Data listing>
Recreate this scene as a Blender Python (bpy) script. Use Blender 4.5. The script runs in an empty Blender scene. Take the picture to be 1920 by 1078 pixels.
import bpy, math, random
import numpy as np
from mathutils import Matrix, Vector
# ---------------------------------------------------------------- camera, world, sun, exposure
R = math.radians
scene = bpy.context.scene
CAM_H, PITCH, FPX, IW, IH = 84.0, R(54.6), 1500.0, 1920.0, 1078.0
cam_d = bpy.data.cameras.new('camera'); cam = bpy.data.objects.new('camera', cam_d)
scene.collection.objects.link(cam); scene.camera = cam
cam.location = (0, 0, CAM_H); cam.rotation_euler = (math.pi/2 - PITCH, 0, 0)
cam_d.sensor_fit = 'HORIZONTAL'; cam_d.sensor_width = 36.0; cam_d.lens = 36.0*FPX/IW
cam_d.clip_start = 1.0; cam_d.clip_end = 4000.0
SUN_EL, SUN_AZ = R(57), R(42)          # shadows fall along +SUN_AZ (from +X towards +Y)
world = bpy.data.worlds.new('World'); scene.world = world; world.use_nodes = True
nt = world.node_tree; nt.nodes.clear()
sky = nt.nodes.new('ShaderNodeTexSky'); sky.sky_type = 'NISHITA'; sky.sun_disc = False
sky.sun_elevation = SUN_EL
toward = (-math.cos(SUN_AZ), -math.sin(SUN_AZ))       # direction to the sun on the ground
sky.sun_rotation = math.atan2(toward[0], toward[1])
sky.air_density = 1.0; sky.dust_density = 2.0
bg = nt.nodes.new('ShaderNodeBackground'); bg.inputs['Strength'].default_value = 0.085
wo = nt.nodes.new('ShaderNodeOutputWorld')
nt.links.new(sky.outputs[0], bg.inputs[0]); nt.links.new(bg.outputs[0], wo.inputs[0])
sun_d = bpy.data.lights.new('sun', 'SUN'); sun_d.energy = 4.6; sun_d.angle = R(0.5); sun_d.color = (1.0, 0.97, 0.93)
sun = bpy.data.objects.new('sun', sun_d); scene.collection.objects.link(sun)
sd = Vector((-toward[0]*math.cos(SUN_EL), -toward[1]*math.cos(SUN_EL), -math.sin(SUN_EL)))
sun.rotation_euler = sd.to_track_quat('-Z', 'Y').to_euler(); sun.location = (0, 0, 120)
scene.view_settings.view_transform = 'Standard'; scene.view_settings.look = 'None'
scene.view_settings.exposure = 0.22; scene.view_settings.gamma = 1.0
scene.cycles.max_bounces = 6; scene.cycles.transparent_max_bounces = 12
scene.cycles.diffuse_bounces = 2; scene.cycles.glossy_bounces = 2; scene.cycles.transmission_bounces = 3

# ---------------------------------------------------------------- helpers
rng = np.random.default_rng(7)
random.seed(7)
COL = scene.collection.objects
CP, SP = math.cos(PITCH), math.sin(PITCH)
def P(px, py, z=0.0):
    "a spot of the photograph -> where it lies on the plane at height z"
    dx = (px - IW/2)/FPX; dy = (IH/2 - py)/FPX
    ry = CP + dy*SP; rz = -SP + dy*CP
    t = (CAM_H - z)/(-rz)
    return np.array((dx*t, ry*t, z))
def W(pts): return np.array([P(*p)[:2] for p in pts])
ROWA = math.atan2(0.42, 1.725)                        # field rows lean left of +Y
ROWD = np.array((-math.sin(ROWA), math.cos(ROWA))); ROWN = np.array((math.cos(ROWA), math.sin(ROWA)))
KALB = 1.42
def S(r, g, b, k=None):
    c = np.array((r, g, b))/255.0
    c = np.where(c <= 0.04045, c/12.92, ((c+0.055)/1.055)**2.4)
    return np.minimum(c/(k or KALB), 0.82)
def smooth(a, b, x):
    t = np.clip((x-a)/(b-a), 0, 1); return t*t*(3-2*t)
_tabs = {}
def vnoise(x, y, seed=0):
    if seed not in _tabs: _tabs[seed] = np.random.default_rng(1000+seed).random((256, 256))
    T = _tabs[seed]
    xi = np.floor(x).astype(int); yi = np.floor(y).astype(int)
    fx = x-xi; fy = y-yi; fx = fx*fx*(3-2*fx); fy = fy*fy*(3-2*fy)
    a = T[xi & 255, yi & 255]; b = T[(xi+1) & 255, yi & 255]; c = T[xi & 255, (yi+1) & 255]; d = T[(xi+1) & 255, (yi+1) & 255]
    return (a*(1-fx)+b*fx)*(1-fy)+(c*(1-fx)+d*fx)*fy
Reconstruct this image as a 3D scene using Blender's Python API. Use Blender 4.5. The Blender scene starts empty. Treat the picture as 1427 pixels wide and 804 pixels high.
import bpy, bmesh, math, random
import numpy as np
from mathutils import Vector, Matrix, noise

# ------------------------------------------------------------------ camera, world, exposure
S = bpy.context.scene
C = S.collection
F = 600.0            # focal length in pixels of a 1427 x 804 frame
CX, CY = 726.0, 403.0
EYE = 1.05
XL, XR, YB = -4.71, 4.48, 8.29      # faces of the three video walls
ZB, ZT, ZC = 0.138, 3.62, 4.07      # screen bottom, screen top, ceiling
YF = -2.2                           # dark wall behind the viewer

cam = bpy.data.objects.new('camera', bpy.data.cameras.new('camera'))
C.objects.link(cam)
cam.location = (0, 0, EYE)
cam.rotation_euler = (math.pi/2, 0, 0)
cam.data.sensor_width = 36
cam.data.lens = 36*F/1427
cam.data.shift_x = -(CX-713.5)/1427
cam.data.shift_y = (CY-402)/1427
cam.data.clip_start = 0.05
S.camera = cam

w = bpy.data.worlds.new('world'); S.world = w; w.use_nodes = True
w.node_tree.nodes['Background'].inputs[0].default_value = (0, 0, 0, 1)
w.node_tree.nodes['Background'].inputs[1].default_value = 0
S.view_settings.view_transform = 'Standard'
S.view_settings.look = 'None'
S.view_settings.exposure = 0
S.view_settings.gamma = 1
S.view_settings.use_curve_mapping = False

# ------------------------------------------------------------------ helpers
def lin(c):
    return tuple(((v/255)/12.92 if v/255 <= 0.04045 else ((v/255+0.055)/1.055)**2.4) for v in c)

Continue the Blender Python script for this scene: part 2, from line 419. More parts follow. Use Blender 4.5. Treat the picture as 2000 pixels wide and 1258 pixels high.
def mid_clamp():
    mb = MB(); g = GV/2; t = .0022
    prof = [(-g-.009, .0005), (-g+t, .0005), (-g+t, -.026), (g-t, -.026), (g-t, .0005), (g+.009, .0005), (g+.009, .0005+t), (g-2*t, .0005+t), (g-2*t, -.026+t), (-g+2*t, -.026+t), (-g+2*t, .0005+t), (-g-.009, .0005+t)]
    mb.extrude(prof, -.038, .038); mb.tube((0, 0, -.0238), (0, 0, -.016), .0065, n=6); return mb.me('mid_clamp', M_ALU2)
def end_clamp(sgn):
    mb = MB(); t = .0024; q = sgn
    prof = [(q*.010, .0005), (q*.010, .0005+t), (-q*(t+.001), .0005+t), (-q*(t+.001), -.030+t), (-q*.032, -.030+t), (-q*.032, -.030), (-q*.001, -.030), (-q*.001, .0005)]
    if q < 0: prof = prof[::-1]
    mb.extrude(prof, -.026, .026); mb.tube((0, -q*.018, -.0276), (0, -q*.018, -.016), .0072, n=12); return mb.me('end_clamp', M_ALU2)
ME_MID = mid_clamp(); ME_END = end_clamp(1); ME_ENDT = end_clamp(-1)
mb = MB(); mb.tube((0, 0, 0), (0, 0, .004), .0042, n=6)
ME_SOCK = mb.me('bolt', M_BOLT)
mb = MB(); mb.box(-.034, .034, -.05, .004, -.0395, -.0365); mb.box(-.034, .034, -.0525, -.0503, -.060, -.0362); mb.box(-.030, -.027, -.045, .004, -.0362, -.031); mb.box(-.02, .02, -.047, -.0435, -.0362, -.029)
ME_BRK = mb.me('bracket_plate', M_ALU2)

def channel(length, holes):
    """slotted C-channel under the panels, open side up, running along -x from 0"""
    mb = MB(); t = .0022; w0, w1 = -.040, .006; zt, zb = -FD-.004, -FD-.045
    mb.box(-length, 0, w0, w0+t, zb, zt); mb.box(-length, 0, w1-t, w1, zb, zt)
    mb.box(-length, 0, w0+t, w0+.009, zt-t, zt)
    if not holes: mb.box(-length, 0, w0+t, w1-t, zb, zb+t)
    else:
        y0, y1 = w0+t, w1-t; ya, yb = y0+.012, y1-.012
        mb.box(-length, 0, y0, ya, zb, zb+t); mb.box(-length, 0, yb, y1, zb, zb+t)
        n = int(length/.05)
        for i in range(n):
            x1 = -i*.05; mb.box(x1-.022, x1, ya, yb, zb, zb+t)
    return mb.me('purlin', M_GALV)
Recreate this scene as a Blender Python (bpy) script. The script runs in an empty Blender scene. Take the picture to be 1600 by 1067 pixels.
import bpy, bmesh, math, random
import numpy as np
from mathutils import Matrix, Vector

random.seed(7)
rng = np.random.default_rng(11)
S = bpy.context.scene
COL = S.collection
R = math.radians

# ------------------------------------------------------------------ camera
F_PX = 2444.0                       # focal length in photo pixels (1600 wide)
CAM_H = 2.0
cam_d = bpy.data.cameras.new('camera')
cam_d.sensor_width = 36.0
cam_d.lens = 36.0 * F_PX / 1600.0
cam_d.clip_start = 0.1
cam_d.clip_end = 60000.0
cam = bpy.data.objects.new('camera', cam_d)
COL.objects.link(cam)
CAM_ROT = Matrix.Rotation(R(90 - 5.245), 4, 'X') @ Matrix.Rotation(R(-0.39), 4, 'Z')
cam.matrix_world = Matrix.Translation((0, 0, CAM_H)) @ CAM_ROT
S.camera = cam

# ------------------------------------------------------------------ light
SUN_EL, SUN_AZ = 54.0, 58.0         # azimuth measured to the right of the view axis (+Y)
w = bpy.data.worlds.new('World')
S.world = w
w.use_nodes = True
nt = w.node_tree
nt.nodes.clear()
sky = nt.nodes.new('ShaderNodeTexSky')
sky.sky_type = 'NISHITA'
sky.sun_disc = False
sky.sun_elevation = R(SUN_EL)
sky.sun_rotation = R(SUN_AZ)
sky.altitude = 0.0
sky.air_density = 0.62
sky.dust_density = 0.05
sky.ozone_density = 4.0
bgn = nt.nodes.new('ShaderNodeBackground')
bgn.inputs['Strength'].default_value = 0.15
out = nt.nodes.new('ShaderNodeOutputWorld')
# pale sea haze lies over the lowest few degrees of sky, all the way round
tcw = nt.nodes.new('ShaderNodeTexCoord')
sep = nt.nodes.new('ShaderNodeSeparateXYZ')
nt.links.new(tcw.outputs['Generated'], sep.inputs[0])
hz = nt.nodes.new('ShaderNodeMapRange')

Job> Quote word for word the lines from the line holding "Reconstruct this image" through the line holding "return tuple(((v/255)/12.92 if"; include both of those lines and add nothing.

Finished task>
Reconstruct this image as a 3D scene using Blender's Python API. Use Blender 4.5. The Blender scene starts empty. Treat the picture as 1427 pixels wide and 804 pixels high.
import bpy, bmesh, math, random
import numpy as np
from mathutils import Vector, Matrix, noise

# ------------------------------------------------------------------ camera, world, exposure
S = bpy.context.scene
C = S.collection
F = 600.0            # focal length in pixels of a 1427 x 804 frame
CX, CY = 726.0, 403.0
EYE = 1.05
XL, XR, YB = -4.71, 4.48, 8.29      # faces of the three video walls
ZB, ZT, ZC = 0.138, 3.62, 4.07      # screen bottom, screen top, ceiling
YF = -2.2                           # dark wall behind the viewer

cam = bpy.data.objects.new('camera', bpy.data.cameras.new('camera'))
C.objects.link(cam)
cam.location = (0, 0, EYE)
cam.rotation_euler = (math.pi/2, 0, 0)
cam.data.sensor_width = 36
cam.data.lens = 36*F/1427
cam.data.shift_x = -(CX-713.5)/1427
cam.data.shift_y = (CY-402)/1427
cam.data.clip_start = 0.05
S.camera = cam

w = bpy.data.worlds.new('world'); S.world = w; w.use_nodes = True
w.node_tree.nodes['Background'].inputs[0].default_value = (0, 0, 0, 1)
w.node_tree.nodes['Background'].inputs[1].default_value = 0
S.view_settings.view_transform = 'Standard'
S.view_settings.look = 'None'
S.view_settings.exposure = 0
S.view_settings.gamma = 1
S.view_settings.use_curve_mapping = False

# ------------------------------------------------------------------ helpers
def lin(c):
    return tuple(((v/255)/12.92 if v/255 <= 0.04045 else ((v/255+0.055)/1.055)**2.4) for v in c)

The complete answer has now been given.